-- BEGIN --

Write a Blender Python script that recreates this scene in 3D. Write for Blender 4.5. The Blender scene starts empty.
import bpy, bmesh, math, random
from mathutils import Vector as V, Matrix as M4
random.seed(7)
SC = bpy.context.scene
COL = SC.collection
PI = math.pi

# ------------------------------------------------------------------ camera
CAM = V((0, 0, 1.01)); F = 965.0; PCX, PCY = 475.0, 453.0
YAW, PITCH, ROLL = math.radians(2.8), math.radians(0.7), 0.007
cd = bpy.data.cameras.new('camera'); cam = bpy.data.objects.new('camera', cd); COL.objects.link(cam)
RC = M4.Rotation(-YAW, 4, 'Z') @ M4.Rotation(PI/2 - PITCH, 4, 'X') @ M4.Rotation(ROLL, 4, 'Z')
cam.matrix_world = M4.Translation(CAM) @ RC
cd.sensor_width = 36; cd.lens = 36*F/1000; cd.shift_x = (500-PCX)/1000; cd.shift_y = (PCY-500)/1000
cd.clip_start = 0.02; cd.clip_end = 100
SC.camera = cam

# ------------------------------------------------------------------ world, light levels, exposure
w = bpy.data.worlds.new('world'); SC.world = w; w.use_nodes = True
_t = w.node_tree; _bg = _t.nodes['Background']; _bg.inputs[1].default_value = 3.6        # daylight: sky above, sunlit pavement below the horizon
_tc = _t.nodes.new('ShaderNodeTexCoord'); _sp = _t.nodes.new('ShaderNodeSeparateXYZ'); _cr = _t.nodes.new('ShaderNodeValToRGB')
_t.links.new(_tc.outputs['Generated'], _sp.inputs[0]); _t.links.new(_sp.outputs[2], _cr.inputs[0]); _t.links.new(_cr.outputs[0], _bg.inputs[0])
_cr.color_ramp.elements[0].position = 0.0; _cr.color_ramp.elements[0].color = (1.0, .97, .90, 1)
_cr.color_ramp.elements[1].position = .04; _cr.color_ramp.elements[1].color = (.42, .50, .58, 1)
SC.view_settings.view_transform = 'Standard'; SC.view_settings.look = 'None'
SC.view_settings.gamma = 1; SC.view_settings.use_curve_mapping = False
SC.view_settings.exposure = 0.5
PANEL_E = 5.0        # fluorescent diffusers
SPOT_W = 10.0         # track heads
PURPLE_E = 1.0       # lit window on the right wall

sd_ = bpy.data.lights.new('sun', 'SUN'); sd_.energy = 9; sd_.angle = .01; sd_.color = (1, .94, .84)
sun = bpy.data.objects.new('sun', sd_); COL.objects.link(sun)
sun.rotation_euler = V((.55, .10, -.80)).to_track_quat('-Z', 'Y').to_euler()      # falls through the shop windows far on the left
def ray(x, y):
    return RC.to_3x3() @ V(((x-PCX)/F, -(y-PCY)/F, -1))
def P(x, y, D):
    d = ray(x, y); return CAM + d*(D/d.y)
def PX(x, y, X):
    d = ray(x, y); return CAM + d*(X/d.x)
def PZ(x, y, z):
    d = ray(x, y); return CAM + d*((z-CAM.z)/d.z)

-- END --

◆ WHAT THIS TASK INVOLVES
Quote every line of the data, word for word.

◆ WORKED SOLUTION
Write a Blender Python script that recreates this scene in 3D. Write for Blender 4.5. The Blender scene starts empty.
import bpy, bmesh, math, random
from mathutils import Vector as V, Matrix as M4
random.seed(7)
SC = bpy.context.scene
COL = SC.collection
PI = math.pi

# ------------------------------------------------------------------ camera
CAM = V((0, 0, 1.01)); F = 965.0; PCX, PCY = 475.0, 453.0
YAW, PITCH, ROLL = math.radians(2.8), math.radians(0.7), 0.007
cd = bpy.data.cameras.new('camera'); cam = bpy.data.objects.new('camera', cd); COL.objects.link(cam)
RC = M4.Rotation(-YAW, 4, 'Z') @ M4.Rotation(PI/2 - PITCH, 4, 'X') @ M4.Rotation(ROLL, 4, 'Z')
cam.matrix_world = M4.Translation(CAM) @ RC
cd.sensor_width = 36; cd.lens = 36*F/1000; cd.shift_x = (500-PCX)/1000; cd.shift_y = (PCY-500)/1000
cd.clip_start = 0.02; cd.clip_end = 100
SC.camera = cam

# ------------------------------------------------------------------ world, light levels, exposure
w = bpy.data.worlds.new('world'); SC.world = w; w.use_nodes = True
_t = w.node_tree; _bg = _t.nodes['Background']; _bg.inputs[1].default_value = 3.6        # daylight: sky above, sunlit pavement below the horizon
_tc = _t.nodes.new('ShaderNodeTexCoord'); _sp = _t.nodes.new('ShaderNodeSeparateXYZ'); _cr = _t.nodes.new('ShaderNodeValToRGB')
_t.links.new(_tc.outputs['Generated'], _sp.inputs[0]); _t.links.new(_sp.outputs[2], _cr.inputs[0]); _t.links.new(_cr.outputs[0], _bg.inputs[0])
_cr.color_ramp.elements[0].position = 0.0; _cr.color_ramp.elements[0].color = (1.0, .97, .90, 1)
_cr.color_ramp.elements[1].position = .04; _cr.color_ramp.elements[1].color = (.42, .50, .58, 1)
SC.view_settings.view_transform = 'Standard'; SC.view_settings.look = 'None'
SC.view_settings.gamma = 1; SC.view_settings.use_curve_mapping = False
SC.view_settings.exposure = 0.5
PANEL_E = 5.0        # fluorescent diffusers
SPOT_W = 10.0         # track heads
PURPLE_E = 1.0       # lit window on the right wall

sd_ = bpy.data.lights.new('sun', 'SUN'); sd_.energy = 9; sd_.angle = .01; sd_.color = (1, .94, .84)
sun = bpy.data.objects.new('sun', sd_); COL.objects.link(sun)
sun.rotation_euler = V((.55, .10, -.80)).to_track_quat('-Z', 'Y').to_euler()      # falls through the shop windows far on the left
def ray(x, y):
    return RC.to_3x3() @ V(((x-PCX)/F, -(y-PCY)/F, -1))
def P(x, y, D):
    d = ray(x, y); return CAM + d*(D/d.y)
def PX(x, y, X):
    d = ray(x, y); return CAM + d*(X/d.x)
def PZ(x, y, z):
    d = ray(x, y); return CAM + d*((z-CAM.z)/d.z)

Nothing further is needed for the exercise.